Bronx Realty Advisory Board agrees not to reopen residential union contracts, avoiding strike

32BJ members gather during a strike authorization vote rally outside Bronx Supreme Court on Thursday, March 21, 2024.
32BJ members gather during a strike authorization vote rally outside Bronx Supreme Court on Thursday, March 21, 2024.
Photo Paul Frangipane

The Bronx Realty Advisory Board (BRAB) on Tuesday, April 2, announced it will not reopen residential workers’ union contracts — which will avert a strike employees said they were ready for last month.

The latest four-year contract was agreed upon in March 2023 in the final hours right before the 32BJ SEIU union — made up of 1,400 doorpeople, handy-persons, porters and superintendents — was set to go on strike. The Realty Board originally wanted to renegotiate last year’s contract with the union, citing “unfavorable” economic conditions and rising real estate industry costs.

But, on April 2 BRAB said its woes don’t reside with the 32BJ. 

“Our issues are with Albany – not the union or its membership,” BRAB President Billy Schur said in the announcement. “Rising interest and insurance rates, problems with vacancies, Housing Court, collection of arrears and a host of others coming out of the 2019 Housing Stability and Tenant Protection Act have created a hostile environment for property owners throughout New York City – but especially here in the Bronx.”

Manny Pastreich, the 32BJ union president, told the Bronx Times in an interview that the group is relieved BRAB has decided to maintain their contracts and agreed that the main areas of improvement are structural ones. 

“Solutions need to be a part of comprehensive housing reform,” Pastreich said, which he believes include protecting tenants and also advocating for more affordable housing. 

The union president said the group received BRAB’s decision at around 7 p.m. on April 1, the day the board said it would aim to reopen contracts. When BRAB didn’t, Pastreich said a cheer rang out at the union’s meeting that same night. 

“32BJ is always ready for a good fight,” he said. “Everyone was very relieved and happy.” 

Pastreich said the union members feel “good” about the wages and benefits they received during last year’s high-stress bargaining process, and assert that maintaining their contracts protects what they worked toward. The current unionized contracts don’t expire until 2027.
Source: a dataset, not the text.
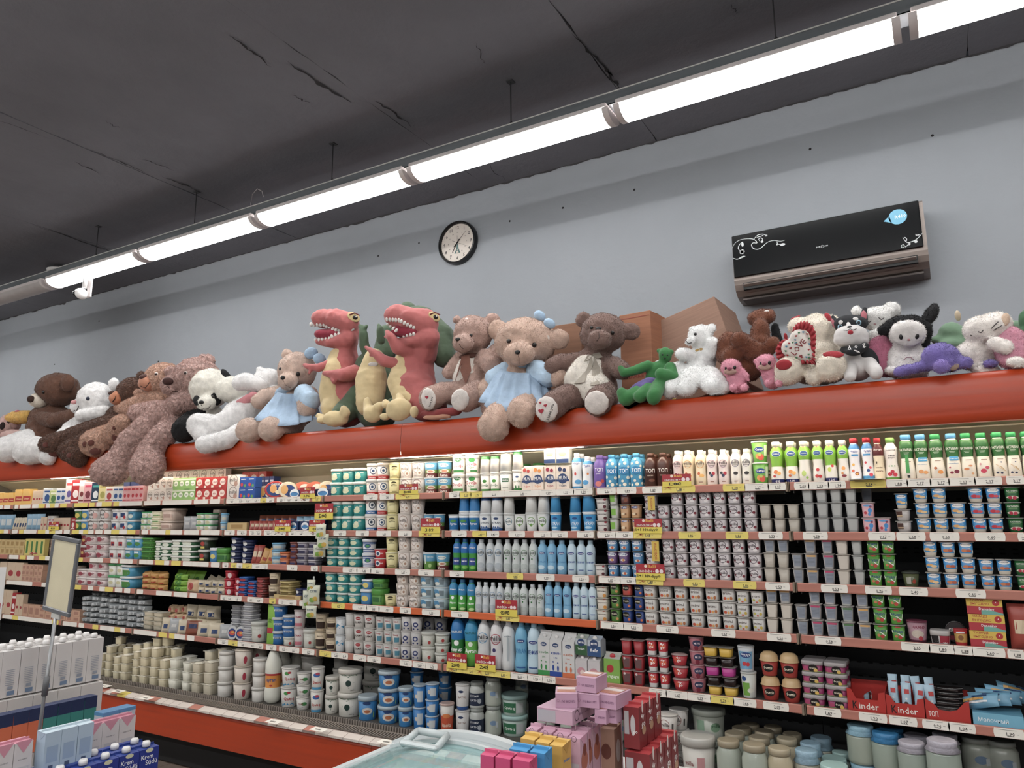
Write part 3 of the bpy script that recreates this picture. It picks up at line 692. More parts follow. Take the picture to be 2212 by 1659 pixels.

BRAB is now calling on labor to join them in pushing the State Legislature for housing reform that works for property owners, employees, and tenants alike. 

“We want the men and women who work tirelessly to make affordable housing run smoothly in the Bronx and to be financially rewarded for the efforts, but Albany and the union leadership need to face the facts: these older buildings will not be able to stay afloat if current restrictions are not adjusted,” Schur said. “While they’re working on the budget and other legislation, we hope that our elected representatives remember that too and note that both buildings, as well as service workers, can only succeed in an environment that encourages and allows for reinvestment.”